*What the exercise asks:*
Print them exactly: the lines from the beginning of the entries below through the line that contains "tag(obj('nail', bm, MNAIL), 'thin", and only those, with the pictures left out.

*Dataset rows:*
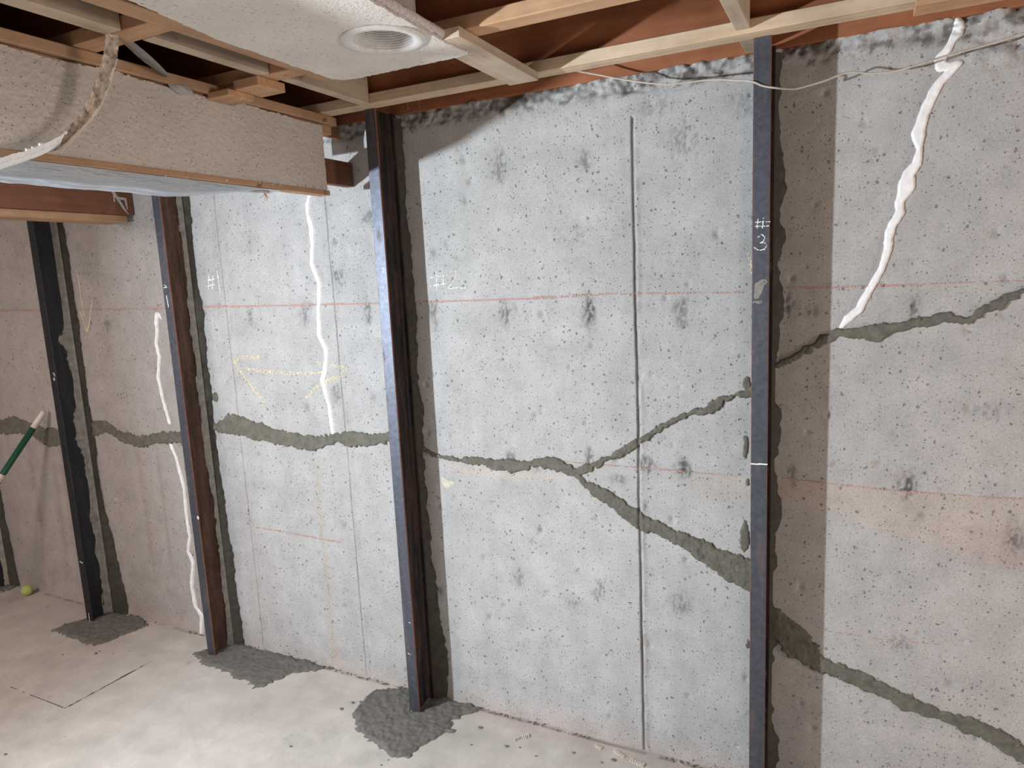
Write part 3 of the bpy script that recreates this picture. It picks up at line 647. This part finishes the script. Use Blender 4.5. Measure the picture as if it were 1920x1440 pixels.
block('wood_scrap', -1.782, -1.695, -.70, -.60, 2.352, 2.3715, WO_X, 'splintered plywood offcut on the top board of the soffit', 'wood scrap')
block('joist_end_plate', .115, .35, -.21, -.125, ZW - .014, ZW - .0005, WO_X, 'splintered board end under the joist at the top right', 'board')
# nails sticking out below the first joist
for px, py in ((700, 203), (758, 190), (780, 186)):
    p = atZ(px, py, ZW); bm = bmesh.new(); add_tube(bm, [(p[0], -.138, ZW + .001), (p[0] + .001, -.138, ZW - .022)], .0014, 6); add_tube(bm, [(p[0] + .001, -.138, ZW - .022), (p[0] + .001, -.138, ZW - .0235)], .004, 8)
    tag(obj('nail', bm, MNAIL), 'thin nail poking down from the nearest joist beside the shining post', 'nail', 'nails under the nearest joist')

# ------------------------------------------------------------------ left beam carrying the joists
root = empty('ceiling_beam', (-3.24, -1.5, 2.12)); tag(root, 'dropped brown beam at the left, running into the concrete wall', 'beam')
obj('beam_board', lumber(-3.29, -3.135, -4.0, .0 - .004, 2.152, ZW - .001, .003), WB_Y, root)
obj('bottom_plate', lumber(-3.285, -3.145, -4.0, -.035, 2.118, 2.151, .003), WO_Y, root)
tr = [[(*atX(x, y, -3.134)[1:], h) for x, y, h in st] for st in (((203, 348, .004), (212, 362, .007), (222, 376, .008), (232, 392, .006), (240, 402, .002)), ((212, 362, .004), (214, 378, .003)), ((222, 372, .005), (234, 374, .006), (238, 392, .003)))]
u = np.arange(-.45, 0, .003); v = np.arange(2.14, 2.36, .003); U, V = np.meshgrid(u, v, indexing='ij'); s_ = np.full(U.shape, 9.0)
for L in tr: s_ = np.minimum(s_, line_sdf(L)(U, V) + .002 * fbm(U * 90, V * 90, 707, 3))
tag(link('plaster_scrape', grid_mesh('plaster_scrape', np.stack([-3.1335 + 0 * U, U, V], -1), (s_ < 0)[:-1, :-1]), MDUST, root), 'pale torn plaster scrape')
# ------------------------------------------------------------------ SOFFIT (vertical textured drywall on a frame)
root = empty('soffit', (-1.83, -1.2, 2.115)); tag(root, 'textured drywall side of a half-demolished soffit at the upper left', 'soffit')
SXF = -1.790
v = np.arange(2.128, 2.379, .003); u = np.arange(-3.2, -.176, .004); U, V = np.meshgrid(u, v, indexing='ij')
top = 2.362 + .010 * fbm(U * 7, U * 0, 501, 3) + .004 * fbm(U * 60, U * 0, 503, 2)
keep = (V < top)[:-1, :-1]
hh = .0016 * fbm(U * 110, V * 110, 511, 2) + .001 * fbm(U * 200, V * 200, 513, 1)
o = link('drywall_face', grid_mesh('drywall_face', np.stack([SXF + hh, U, V], -1), keep), MPOP, root)
obj('drywall_core', lumber(SXF - .013, SXF - .003, -3.2, -.178, 2.128, 2.362, 0), MGYP, root)
obj('top_nailer', lumber(-1.850, -1.8045, -3.2, -.11, 2.340, ZW - .001, .002), WO_Y, root)
obj('top_board', lumber(-1.8040, -1.776, -3.2, -.11, 2.3700, ZW - .001, .002), WO_Y, root)
obj('bottom_board', lumber(-1.835, SXF + .004, -3.2, -.17, 2.110, 2.1275, .0015), WO_Y, root)
obj('wood_stub', lumber(-1.840, -1.804, -.20, -.004, 2.158, 2.250, .002), WB_Y, root)
obj('top_stub', lumber(-1.868, -1.852, -.20, -.004, 2.345, 2.385, .002), WO_Y, root)
obj('shadow_block', lumber(-1.985, -1.852, -.25, -.215, 2.235, 2.38, .002), WO_X, root)  # unseen block added inside the soffit to cast a shadow on the wall
for px in (425, 487, 512, 525, 560, 575, 590, 605, 350, 310):       # small nail heads/torn paper on the lower edge
    p = atX(px, 338 + (px - 425) * .075, SXF + .005); bm = bmesh.new(); bmesh.ops.create_icosphere(bm, subdivisions=1, radius=.0035, matrix=Matrix.Translation(p)); obj('torn_paper', bm, MGYP, root)
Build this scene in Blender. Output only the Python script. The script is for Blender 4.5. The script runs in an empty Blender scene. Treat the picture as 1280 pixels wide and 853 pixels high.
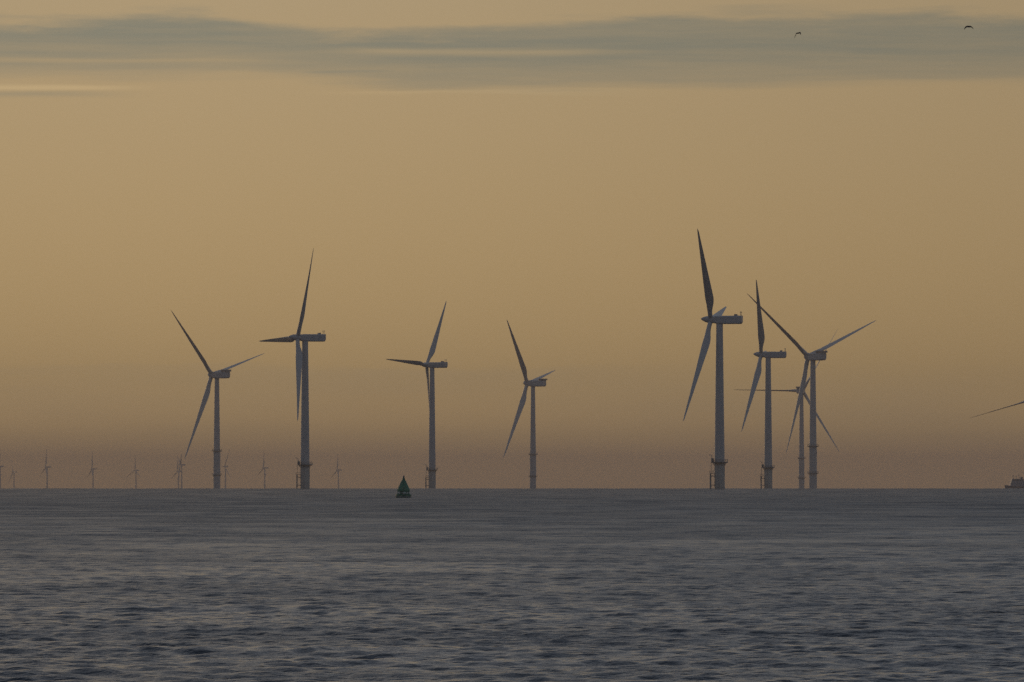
import bpy, bmesh, math, random
import numpy as np
from mathutils import Matrix, Vector

scene = bpy.context.scene
C = scene.collection
PI = math.pi
rad = math.radians

# ------------------------------------------------------------------ geometry of the place
F = 9600.0            # focal length in pixels of a 1280 px wide picture (a 270 mm lens)
EYE = 3.0             # the photographer stands on the beach, eye 3 m above the water
RE = 7.4e6            # radius of the sea surface (earth plus usual refraction)
EYE_ROW = 602.9
PITCH = math.atan((EYE_ROW - 426.5) / F)


def ray(px, py):
    """direction of a photo pixel, scaled so that its horizontal distance is 1"""
    v = Vector(((px - 640.0) / F, 1.0, (426.5 - py) / F))
    v = Matrix.Rotation(PITCH, 3, 'X') @ v
    return v / math.hypot(v.x, v.y)


def at(px, py, d):
    v = ray(px, py)
    return Vector((v.x * d, v.y * d, EYE + v.z * d))


def sea_z(x, y):
    return -(x * x + y * y) / (2 * RE)


# ------------------------------------------------------------------ materials
def new_mat(name):
    m = bpy.data.materials.new(name)
    m.use_nodes = True
    nt = m.node_tree
    return m, nt, nt.nodes['Principled BSDF']


def paint(name, col, rough=0.45, var=0.12, scale=0.6, dirt=None, metal=0.0):
    """painted steel or gelcoat with slight uneven weathering"""
    m, nt, b = new_mat(name)
    tc = nt.nodes.new('ShaderNodeTexCoord')
    mp = nt.nodes.new('ShaderNodeMapping')
    mp.inputs['Scale'].default_value = (scale, scale, scale * 0.18)
    n = nt.nodes.new('ShaderNodeTexNoise')
    n.inputs['Scale'].default_value = 1.0
    n.inputs['Detail'].default_value = 5
    nt.links.new(tc.outputs['Object'], mp.inputs['Vector'])
    nt.links.new(mp.outputs['Vector'], n.inputs['Vector'])
    mix = nt.nodes.new('ShaderNodeMix')
    mix.data_type = 'RGBA'
    d = dirt or tuple(c * (1 - var * 2) for c in col)
    mix.inputs[6].default_value = (*d, 1)
    mix.inputs[7].default_value = (*col, 1)
    mr = nt.nodes.new('ShaderNodeMapRange')
    mr.inputs['From Min'].default_value = 0.3
    mr.inputs['From Max'].default_value = 0.6
    nt.links.new(n.outputs['Fac'], mr.inputs['Value'])
    nt.links.new(mr.outputs['Result'], mix.inputs[0])
    nt.links.new(mix.outputs[2], b.inputs['Base Color'])
    b.inputs['Roughness'].default_value = rough
    b.inputs['Metallic'].default_value = metal
    return m


M_WHITE = paint('turbine_paint', (0.40, 0.41, 0.43), 0.4, 0.06, 0.25)
M_BLADE = paint('blade_gelcoat', (0.38, 0.40, 0.42), 0.35, 0.05, 0.2)
M_NACELLE = paint('nacelle_paint', (0.38, 0.40, 0.43), 0.4, 0.08, 0.3)
M_TP = paint('marine_ochre_paint', (0.40, 0.39, 0.37), 0.55, 0.2, 0.5)
M_STEEL = paint('weathered_steel', (0.24, 0.245, 0.25), 0.6, 0.25, 1.0)
M_GREEN = paint('buoy_green_paint', (0.018, 0.15, 0.085), 0.45, 0.25, 1.6)
M_GREEN2 = paint('buoy_float_green', (0.016, 0.12, 0.07), 0.55, 0.3, 1.6)
M_BAND = paint('buoy_pale_rail', (0.55, 0.60, 0.55), 0.5, 0.15, 2.0)
M_HULL = paint('ship_hull_paint', (0.13, 0.15, 0.19), 0.5, 0.2, 0.2)
M_DECK = paint('ship_grey_paint', (0.24, 0.26, 0.30), 0.5, 0.15, 0.2)
M_GLASS, _nt, _b = new_mat('ship_window_glass')
_b.inputs['Base Color'].default_value = (0.02, 0.025, 0.03, 1)
_b.inputs['Roughness'].default_value = 0.08
M_BIRD = paint('bird_plumage', (0.035, 0.030, 0.027), 0.8, 0.3, 6.0)


# ------------------------------------------------------------------ object helpers
def empty(name, loc, label=None, cat=None, group=None):
    o = bpy.data.objects.new(name, None)
    o.empty_display_size = 2
    C.objects.link(o)
    o.location = loc
    if label:
        o['label'] = label
        o['category'] = cat
    if group:
        o['group'] = group
    return o


def link_mesh(name, me, parent=None, mat=None, smooth=True):
    if mat and not me.materials:
        me.materials.append(mat)
    o = bpy.data.objects.new(name, me)
    C.objects.link(o)
    if parent:
        o.parent = parent
    return o


def mesh_from(name, bm, mat, smooth=True, angle=35):
    bmesh.ops.recalc_face_normals(bm, faces=bm.faces)
    me = bpy.data.meshes.new(name)
    bm.to_mesh(me)
    bm.free()
    me.materials.append(mat)
    if smooth:
        me.polygons.foreach_set('use_smooth', [True] * len(me.polygons))
        me.set_sharp_from_angle(angle=rad(angle))
    return me


def lathe(bm, prof, seg=32, origin=(0, 0, 0), axis=None, caps=True):
    """prof: list of (radius, height) along axis (default Z)"""
    R = Matrix.Identity(3)
    if axis is not None:
        R = Vector(axis).to_track_quat('Z', 'Y').to_matrix()
    O = Vector(origin)
    rings = []
    for r, h in prof:
        if r < 1e-6:
            rings.append([bm.verts.new(O + R @ Vector((0, 0, h)))])
        else:
            rings.append([bm.verts.new(O + R @ Vector((r * math.cos(2 * PI * k / seg), r * math.sin(2 * PI * k / seg), h))) for k in range(seg)])
    for a, b in zip(rings, rings[1:]):
        if len(a) == 1 and len(b) == 1:
            continue
        for k in range(seg):
            k2 = (k + 1) % seg
            if len(a) == 1:
                bm.faces.new((a[0], b[k], b[k2]))
            elif len(b) == 1:
                bm.faces.new((a[k], a[k2], b[0]))
            else:
                bm.faces.new((a[k], a[k2], b[k2], b[k]))
    if caps:
        if len(rings[0]) > 1:
            bm.faces.new(rings[0])
        if len(rings[-1]) > 1:
            bm.faces.new(rings[-1])


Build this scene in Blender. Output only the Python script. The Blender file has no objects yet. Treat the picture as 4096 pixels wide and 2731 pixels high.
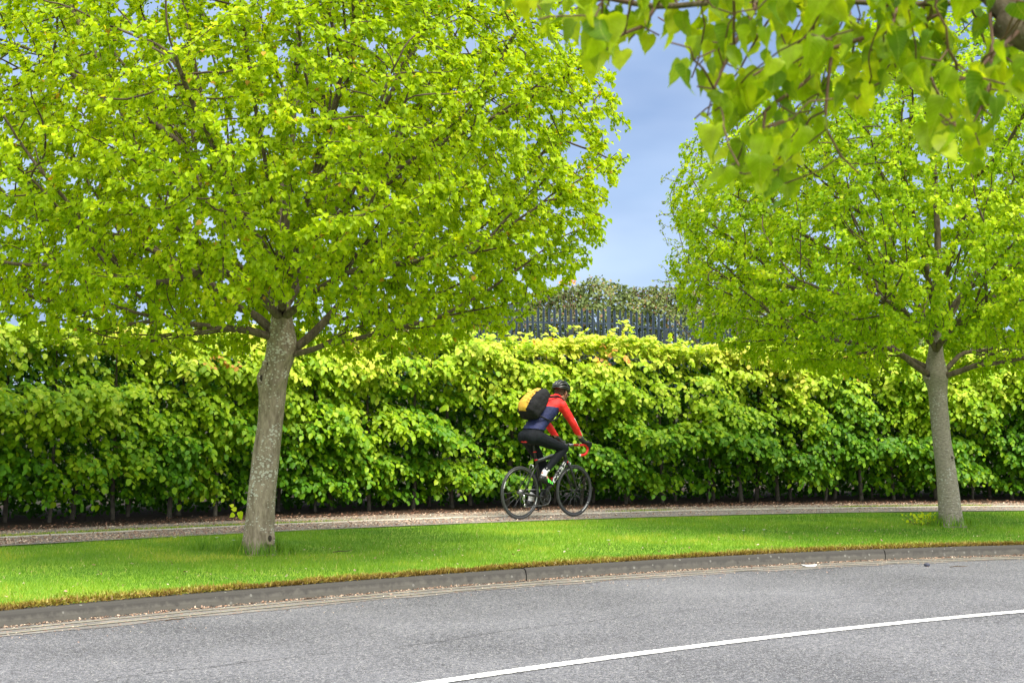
import bpy, bmesh, math, random
import numpy as np
from mathutils import Vector, Matrix, Quaternion

# ------------------------------------------------------------------ camera, sky, sun, exposure
scene = bpy.context.scene
C = scene.collection
FPX = 6000.0
PITCH = math.atan(346.0 / FPX)
CAMZ = 1.35
cam_d = bpy.data.cameras.new("camera")
cam = bpy.data.objects.new("camera", cam_d); C.objects.link(cam)
cam_d.sensor_width = 36.0
cam_d.lens = 36.0 * FPX / 4096.0
cam_d.clip_start = 0.05; cam_d.clip_end = 3000.0
cam_d.dof.use_dof = True; cam_d.dof.focus_distance = 16.5; cam_d.dof.aperture_fstop = 6.8
cam.location = (0, 0, CAMZ)
cam.rotation_euler = (math.pi / 2 + PITCH, 0, 0)
scene.camera = cam

SUN_EL, SUN_AZ = math.radians(60), math.radians(138)     # azimuth clockwise from +Y (view direction)
world = bpy.data.worlds.new("World"); scene.world = world; world.use_nodes = True
wn = world.node_tree.nodes; wl = world.node_tree.links
wn.clear()
wo = wn.new("ShaderNodeOutputWorld"); bg = wn.new("ShaderNodeBackground")
sky = wn.new("ShaderNodeTexSky"); sky.sky_type = 'NISHITA'; sky.sun_disc = False
sky.sun_elevation = SUN_EL; sky.sun_rotation = SUN_AZ
sky.air_density = 1.0; sky.dust_density = 1.2; sky.ozone_density = 2.0
tc = wn.new("ShaderNodeTexCoord"); mp = wn.new("ShaderNodeMapping"); mp.inputs['Scale'].default_value = (1.6, 1.6, 5.0)
nz = wn.new("ShaderNodeTexNoise"); nz.inputs['Scale'].default_value = 1.5; nz.inputs['Detail'].default_value = 5; nz.inputs['Roughness'].default_value = 0.45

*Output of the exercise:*
Write part 3 of the bpy script that recreates this picture. It picks up at line 647. This part finishes the script. Use Blender 4.5. Measure the picture as if it were 1920x1440 pixels.
block('wood_scrap', -1.782, -1.695, -.70, -.60, 2.352, 2.3715, WO_X, 'splintered plywood offcut on the top board of the soffit', 'wood scrap')
block('joist_end_plate', .115, .35, -.21, -.125, ZW - .014, ZW - .0005, WO_X, 'splintered board end under the joist at the top right', 'board')
# nails sticking out below the first joist
for px, py in ((700, 203), (758, 190), (780, 186)):
    p = atZ(px, py, ZW); bm = bmesh.new(); add_tube(bm, [(p[0], -.138, ZW + .001), (p[0] + .001, -.138, ZW - .022)], .0014, 6); add_tube(bm, [(p[0] + .001, -.138, ZW - .022), (p[0] + .001, -.138, ZW - .0235)], .004, 8)
    tag(obj('nail', bm, MNAIL), 'thin nail poking down from the nearest joist beside the shining post', 'nail', 'nails under the nearest joist')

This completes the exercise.